## Material provided
>> START
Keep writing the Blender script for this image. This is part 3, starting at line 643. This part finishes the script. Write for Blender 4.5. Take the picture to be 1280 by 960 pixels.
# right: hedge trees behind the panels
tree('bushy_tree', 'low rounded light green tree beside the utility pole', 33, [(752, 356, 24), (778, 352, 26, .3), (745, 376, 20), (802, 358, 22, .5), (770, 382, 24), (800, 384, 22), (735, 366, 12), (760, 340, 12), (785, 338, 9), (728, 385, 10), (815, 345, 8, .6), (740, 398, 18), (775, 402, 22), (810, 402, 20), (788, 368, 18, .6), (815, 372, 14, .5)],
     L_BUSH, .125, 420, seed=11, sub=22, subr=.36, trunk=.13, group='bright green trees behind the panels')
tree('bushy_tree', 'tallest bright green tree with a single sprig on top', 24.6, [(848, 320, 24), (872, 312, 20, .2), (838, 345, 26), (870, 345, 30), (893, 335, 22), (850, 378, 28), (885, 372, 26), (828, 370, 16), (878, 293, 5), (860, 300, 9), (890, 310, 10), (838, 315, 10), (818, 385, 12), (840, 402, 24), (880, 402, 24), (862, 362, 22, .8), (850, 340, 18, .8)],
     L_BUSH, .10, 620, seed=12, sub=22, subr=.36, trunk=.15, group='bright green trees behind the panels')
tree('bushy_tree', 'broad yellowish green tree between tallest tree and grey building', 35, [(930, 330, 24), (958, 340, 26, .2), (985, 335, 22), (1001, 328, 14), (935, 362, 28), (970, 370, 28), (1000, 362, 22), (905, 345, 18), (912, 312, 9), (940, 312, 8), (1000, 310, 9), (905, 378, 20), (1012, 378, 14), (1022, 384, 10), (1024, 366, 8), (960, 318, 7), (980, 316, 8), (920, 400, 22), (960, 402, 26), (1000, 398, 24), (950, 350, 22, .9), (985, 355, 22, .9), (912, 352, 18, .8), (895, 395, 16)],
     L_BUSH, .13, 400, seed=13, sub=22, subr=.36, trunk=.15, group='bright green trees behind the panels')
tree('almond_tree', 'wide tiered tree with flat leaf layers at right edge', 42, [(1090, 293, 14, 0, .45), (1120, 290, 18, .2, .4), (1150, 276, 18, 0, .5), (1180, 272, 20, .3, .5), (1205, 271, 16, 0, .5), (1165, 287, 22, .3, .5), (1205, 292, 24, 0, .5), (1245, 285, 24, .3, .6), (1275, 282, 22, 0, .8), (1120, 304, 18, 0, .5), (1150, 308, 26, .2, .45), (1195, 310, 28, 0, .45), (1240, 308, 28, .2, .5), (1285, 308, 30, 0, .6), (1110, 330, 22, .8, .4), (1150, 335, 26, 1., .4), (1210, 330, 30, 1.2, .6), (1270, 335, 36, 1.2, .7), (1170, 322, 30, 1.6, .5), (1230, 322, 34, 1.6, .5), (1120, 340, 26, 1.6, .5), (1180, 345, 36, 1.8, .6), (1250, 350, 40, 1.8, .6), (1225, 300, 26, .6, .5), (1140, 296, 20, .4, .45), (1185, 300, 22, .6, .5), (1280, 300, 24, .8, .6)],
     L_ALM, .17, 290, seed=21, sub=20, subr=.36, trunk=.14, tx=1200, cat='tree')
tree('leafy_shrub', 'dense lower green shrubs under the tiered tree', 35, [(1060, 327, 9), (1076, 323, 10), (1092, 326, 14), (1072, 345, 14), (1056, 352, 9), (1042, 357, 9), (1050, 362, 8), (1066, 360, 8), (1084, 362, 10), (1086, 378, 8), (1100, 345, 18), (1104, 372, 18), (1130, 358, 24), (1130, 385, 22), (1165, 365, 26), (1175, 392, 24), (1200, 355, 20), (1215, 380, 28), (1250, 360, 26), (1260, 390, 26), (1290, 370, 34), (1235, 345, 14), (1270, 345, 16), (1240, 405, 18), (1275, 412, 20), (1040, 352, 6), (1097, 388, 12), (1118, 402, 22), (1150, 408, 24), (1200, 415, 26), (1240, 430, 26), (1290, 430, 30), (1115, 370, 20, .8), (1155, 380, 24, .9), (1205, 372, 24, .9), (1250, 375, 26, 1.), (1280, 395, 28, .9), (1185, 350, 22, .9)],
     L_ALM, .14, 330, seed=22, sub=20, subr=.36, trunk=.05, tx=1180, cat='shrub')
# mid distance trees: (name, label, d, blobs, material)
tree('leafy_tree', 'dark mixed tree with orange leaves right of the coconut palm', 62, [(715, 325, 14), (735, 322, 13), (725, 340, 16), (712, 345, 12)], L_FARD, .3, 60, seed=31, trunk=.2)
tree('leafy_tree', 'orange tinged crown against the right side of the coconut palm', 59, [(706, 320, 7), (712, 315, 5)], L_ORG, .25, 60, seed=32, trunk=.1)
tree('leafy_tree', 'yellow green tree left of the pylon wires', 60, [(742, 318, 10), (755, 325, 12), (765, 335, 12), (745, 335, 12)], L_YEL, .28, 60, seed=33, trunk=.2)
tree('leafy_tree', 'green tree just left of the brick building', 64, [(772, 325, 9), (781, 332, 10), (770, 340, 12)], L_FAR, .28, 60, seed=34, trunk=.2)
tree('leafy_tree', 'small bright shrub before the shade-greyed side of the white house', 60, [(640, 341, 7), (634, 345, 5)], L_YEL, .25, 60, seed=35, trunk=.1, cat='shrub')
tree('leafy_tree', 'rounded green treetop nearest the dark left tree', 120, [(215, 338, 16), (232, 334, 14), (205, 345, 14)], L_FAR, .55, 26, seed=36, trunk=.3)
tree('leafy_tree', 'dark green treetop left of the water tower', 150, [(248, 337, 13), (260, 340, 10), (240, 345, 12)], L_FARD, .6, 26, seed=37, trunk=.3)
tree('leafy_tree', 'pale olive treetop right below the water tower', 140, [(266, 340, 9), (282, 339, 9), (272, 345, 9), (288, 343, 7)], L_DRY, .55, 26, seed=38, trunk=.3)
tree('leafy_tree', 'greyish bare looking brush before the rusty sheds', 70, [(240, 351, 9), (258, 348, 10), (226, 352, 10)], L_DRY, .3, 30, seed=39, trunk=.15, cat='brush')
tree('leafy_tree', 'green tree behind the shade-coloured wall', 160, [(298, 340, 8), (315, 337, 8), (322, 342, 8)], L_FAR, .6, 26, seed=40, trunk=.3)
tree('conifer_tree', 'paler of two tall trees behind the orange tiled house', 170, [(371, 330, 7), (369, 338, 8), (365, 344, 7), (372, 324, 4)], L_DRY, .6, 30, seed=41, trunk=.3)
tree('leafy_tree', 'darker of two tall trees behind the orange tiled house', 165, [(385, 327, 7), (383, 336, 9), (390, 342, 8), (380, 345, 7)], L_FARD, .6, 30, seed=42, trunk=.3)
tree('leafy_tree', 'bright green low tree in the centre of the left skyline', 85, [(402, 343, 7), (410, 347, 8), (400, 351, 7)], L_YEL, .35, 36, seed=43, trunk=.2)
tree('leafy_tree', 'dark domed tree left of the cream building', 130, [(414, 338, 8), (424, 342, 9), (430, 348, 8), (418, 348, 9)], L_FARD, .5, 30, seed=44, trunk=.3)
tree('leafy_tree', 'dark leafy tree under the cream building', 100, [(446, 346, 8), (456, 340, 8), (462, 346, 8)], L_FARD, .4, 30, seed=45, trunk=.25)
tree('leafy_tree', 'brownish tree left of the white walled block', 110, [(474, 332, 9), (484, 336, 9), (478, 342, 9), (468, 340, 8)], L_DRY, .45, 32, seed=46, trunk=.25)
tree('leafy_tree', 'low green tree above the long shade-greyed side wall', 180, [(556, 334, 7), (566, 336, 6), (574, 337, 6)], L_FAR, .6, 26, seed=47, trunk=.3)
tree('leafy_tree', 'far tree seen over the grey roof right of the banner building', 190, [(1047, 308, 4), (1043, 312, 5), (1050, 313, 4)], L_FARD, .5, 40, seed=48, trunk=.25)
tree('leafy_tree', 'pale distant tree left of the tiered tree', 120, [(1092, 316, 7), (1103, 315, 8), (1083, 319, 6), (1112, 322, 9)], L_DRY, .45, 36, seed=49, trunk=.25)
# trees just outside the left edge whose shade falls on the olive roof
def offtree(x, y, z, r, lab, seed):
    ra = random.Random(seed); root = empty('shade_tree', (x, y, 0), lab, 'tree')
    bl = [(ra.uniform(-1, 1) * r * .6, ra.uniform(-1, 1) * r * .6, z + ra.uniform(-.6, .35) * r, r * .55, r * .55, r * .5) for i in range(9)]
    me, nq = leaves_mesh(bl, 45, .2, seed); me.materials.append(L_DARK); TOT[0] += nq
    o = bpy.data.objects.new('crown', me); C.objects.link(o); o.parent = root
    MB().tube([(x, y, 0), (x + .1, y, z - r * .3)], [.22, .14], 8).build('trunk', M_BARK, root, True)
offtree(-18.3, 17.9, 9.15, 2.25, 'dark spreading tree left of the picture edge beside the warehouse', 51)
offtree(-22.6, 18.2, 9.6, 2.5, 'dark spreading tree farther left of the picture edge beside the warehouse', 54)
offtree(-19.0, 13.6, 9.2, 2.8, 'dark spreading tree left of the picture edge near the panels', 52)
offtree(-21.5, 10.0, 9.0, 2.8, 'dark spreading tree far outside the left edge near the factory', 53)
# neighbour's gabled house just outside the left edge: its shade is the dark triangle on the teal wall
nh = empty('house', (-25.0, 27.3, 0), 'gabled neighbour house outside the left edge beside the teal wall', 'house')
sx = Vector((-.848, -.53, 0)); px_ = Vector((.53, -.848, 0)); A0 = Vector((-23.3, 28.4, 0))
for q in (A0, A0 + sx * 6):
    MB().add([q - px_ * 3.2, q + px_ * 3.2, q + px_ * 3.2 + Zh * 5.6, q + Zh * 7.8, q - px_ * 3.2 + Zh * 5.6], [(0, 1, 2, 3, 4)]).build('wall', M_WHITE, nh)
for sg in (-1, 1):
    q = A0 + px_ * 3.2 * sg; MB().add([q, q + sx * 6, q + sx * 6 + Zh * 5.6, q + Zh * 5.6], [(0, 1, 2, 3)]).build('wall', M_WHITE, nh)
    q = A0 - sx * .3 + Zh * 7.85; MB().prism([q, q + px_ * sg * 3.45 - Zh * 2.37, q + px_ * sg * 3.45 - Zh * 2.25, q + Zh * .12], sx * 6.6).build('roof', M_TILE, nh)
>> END
## Exercise aim
Copy out every line of the data that includes the word "picture".

## Solution for this task
Keep writing the Blender script for this image. This is part 3, starting at line 643. This part finishes the script. Write for Blender 4.5. Take the picture to be 1280 by 960 pixels.
offtree(-18.3, 17.9, 9.15, 2.25, 'dark spreading tree left of the picture edge beside the warehouse', 51)
offtree(-22.6, 18.2, 9.6, 2.5, 'dark spreading tree farther left of the picture edge beside the warehouse', 54)
offtree(-19.0, 13.6, 9.2, 2.8, 'dark spreading tree left of the picture edge near the panels', 52)